The foregoing is the entire proof supporting plaintiff’s right to have the policy reformed, so as to make her the beneficiary, excepting that plaintiff again took the stand to deny the statement of her own witness, that her right to collect the insurance was said to be conditional on her paying the funeral expenses.
The undisputed testimony of plaintiff is that the policy was delivered to her, that she never read it, that she kept possession of it, paid all the premiums on it, and delivered it to the company with proof of her mother’s death. It is conceded that the executor, and not the plaintiff, paid the funeral expenses.
The company paid the money to the executor of the insured, who has kept- the whole amount in a special fund awaiting the result of litigation. It also appears that plaintiff made a claim for the $500 insurance money, and also for $500 more for care of her mother, against the executor. The claim was rejected, and trial of the matter in Surrogate’s Court was deferred until an accounting should be had and the matter was there pending when this litigation was started.

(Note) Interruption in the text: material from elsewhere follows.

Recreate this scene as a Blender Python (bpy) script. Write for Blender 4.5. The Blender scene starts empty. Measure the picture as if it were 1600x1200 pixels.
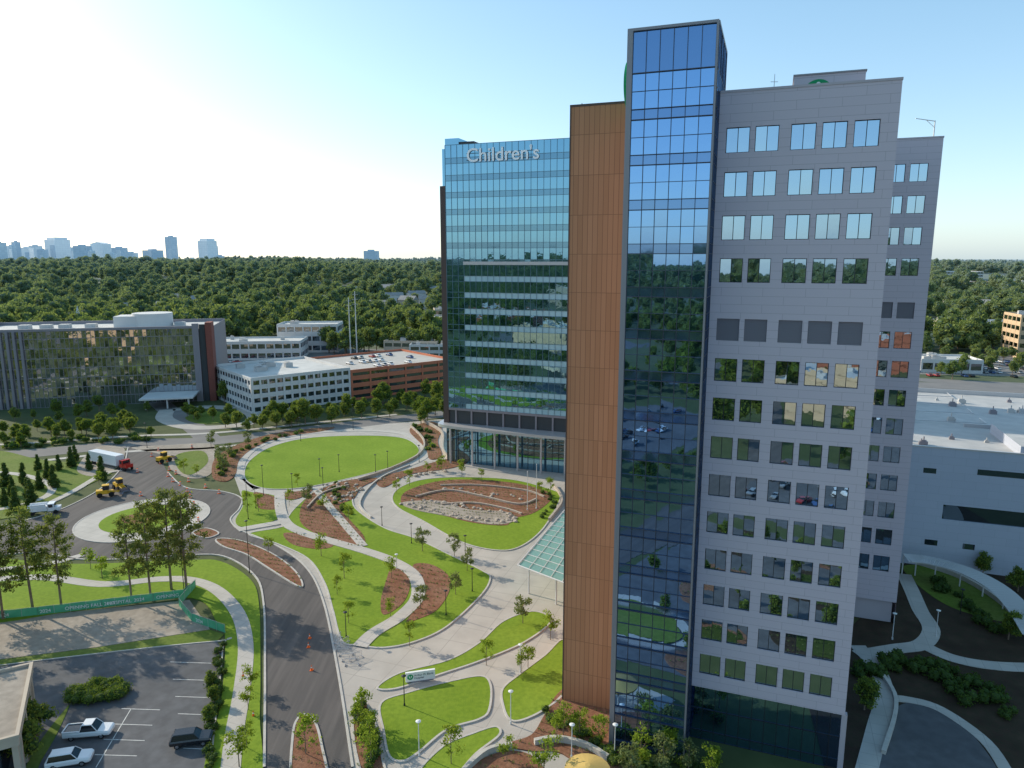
import bpy, math, random
import numpy as np
from mathutils import Vector, Matrix, noise
from mathutils.geometry import tessellate_polygon
rad=math.radians
R=random.Random(7)
scene=bpy.context.scene
COL=scene.collection
# ---------------------------------------------------------------- camera calibration (survey of the ground plane)
F=1109.0; P=rad(10.07); H=60.0
sp,cp=math.sin(P),math.cos(P)
def S(u,v,z=0.0):
    yc=(600-v)/F
    t=(H-z)/(sp-yc*cp)
    return ((u-800)/F*t,(cp+yc*sp)*t)
SUN_AZ=rad(60); SUN_EL=rad(26)
# ---------------------------------------------------------------- materials
MATS={}
def newmat(name):
    m=bpy.data.materials.new(name); m.use_nodes=True
    nt=m.node_tree
    for n in list(nt.nodes): nt.nodes.remove(n)
    out=nt.nodes.new('ShaderNodeOutputMaterial')
    MATS[name]=m
    return m,nt,out
def nd(nt,t,**k):
    n=nt.nodes.new(t)
    for a,b in k.items(): setattr(n,a,b)
    return n
def c4(c): return (c[0],c[1],c[2],1)
def mixc(nt,fac,a,b,blend='MIX'):
    m=nd(nt,'ShaderNodeMix',data_type='RGBA',blend_type=blend)
    for i,val in ((0,fac),(6,a),(7,b)):
        if isinstance(val,(int,float)): m.inputs[i].default_value=val
        elif isinstance(val,tuple): m.inputs[i].default_value=c4(val)
        else: nt.links.new(val,m.inputs[i])
    return m.outputs[2]
def noisef(nt,scale,detail=4,lo=.35,hi=.65,coord='Object',stretch=None):
    if coord=='Position':
        src=nd(nt,'ShaderNodeNewGeometry').outputs['Position']
    else: src=nd(nt,'ShaderNodeTexCoord').outputs[coord]
    if stretch:
        mp=nd(nt,'ShaderNodeMapping'); mp.inputs['Scale'].default_value=stretch[:3]
        if len(stretch)>3: mp.inputs['Rotation'].default_value=(0,0,stretch[3])
        nt.links.new(src,mp.inputs[0]); src=mp.outputs[0]
    n=nd(nt,'ShaderNodeTexNoise'); n.inputs['Scale'].default_value=scale; n.inputs['Detail'].default_value=detail
    nt.links.new(src,n.inputs['Vector'])
    mr=nd(nt,'ShaderNodeMapRange'); mr.inputs[1].default_value=lo; mr.inputs[2].default_value=hi
    nt.links.new(n.outputs['Fac'],mr.inputs[0])
    return mr.outputs[0]
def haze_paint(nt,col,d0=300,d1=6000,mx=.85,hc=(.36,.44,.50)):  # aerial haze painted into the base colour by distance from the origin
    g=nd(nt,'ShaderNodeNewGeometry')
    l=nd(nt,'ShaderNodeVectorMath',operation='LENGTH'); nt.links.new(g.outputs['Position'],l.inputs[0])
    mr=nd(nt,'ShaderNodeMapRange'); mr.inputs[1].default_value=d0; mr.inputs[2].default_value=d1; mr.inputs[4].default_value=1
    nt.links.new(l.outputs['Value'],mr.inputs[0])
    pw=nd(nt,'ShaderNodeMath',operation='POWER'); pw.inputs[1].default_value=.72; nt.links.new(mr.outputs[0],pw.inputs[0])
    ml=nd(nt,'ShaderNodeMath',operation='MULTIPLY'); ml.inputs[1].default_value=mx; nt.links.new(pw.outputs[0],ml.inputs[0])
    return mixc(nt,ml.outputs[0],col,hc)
def surf(name,c1,c2=None,scale=.3,rough=.85,c3=None,scale3=3,bump=0,bscale=8,metal=0,hz=False,spec=.3,stretch=None,fac3=.5):
    m,nt,out=newmat(name)
    b=nd(nt,'ShaderNodeBsdfPrincipled'); b.inputs['Roughness'].default_value=rough; b.inputs['Metallic'].default_value=metal
    b.inputs['Specular IOR Level'].default_value=spec
    col=c1
    if c2: col=mixc(nt,noisef(nt,scale,5,stretch=stretch),c1,c2)
    if c3:
        f=noisef(nt,scale3,3,stretch=stretch)
        mm=nd(nt,'ShaderNodeMath',operation='MULTIPLY'); mm.inputs[1].default_value=fac3; nt.links.new(f,mm.inputs[0])
        col=mixc(nt,mm.outputs[0],col,c3)
    if hz: col=haze_paint(nt,col)
    if isinstance(col,tuple): b.inputs['Base Color'].default_value=c4(col)
    else: nt.links.new(col,b.inputs['Base Color'])
    if bump:
        bp=nd(nt,'ShaderNodeBump'); bp.inputs['Strength'].default_value=bump; bp.inputs['Distance'].default_value=.1
        nt.links.new(noisef(nt,bscale,4,0,1),bp.inputs['Height']); nt.links.new(bp.outputs[0],b.inputs['Normal'])
    nt.links.new(b.outputs[0],out.inputs[0])
    return m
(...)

The judgment appealed from should be reversed and the complaint dismissed. „ While rescission of a contract can be had for a unilateral mistake, on the theory that the minds of the parties never met, it is well settled that a contract cannot be reformed unless there was either mutual mistake, or else mistake on one side and fraud on the other, and the court reforms the contract in order to make it what the parties intended. (Metzger v. Ætna Ins. Co., 227 N. Y. 411.)
That~case is also authority for the proposition that one who accepts a written contract, perfectly clear in its terms, cannot be heard to say that he misunderstood its terms when his misunderstanding is due to his own neglect in not reading it. (See, also, Minsker v. John Hancock Mut. Life Ins. Co., 254 N. Y. 333, and Lake View Brewing Co. v. Commerce Ins. Co., 143 App. Div. 665; affd., 207 N. Y. 746.)
These cases also hold that evidence supporting a claim to reform a written contract must be clear and convincing. Plaintiff’s evidence, in fact, her own testimony, is neither clear nor convincing.
*279The equities are all in favor of both appealing defendants. The company has paid every cent it owes to the one to whom it was payable by the terms of the policy, and the executor who received the money has held it in a special account subject to the order of any court having jurisdiction.
The first and second findings of fact of the trial court’s decision, as well as the finding of fact appearing in the first conclusion of law, should be disapproved and reversed, and a finding of fact should be made to the effect that the policy is in the form intended and agreed upon by the parties, and the judgment appealed from should be reversed on the law and the facts and the complaint dismissed, with costs.
All concur, except Thompson, J., who dissents and votes for affirmance as to the reformation of the policy, in an opinion. Present — Sears, P. J., Taylor, Thompson, Crosby and Lewis, JJ.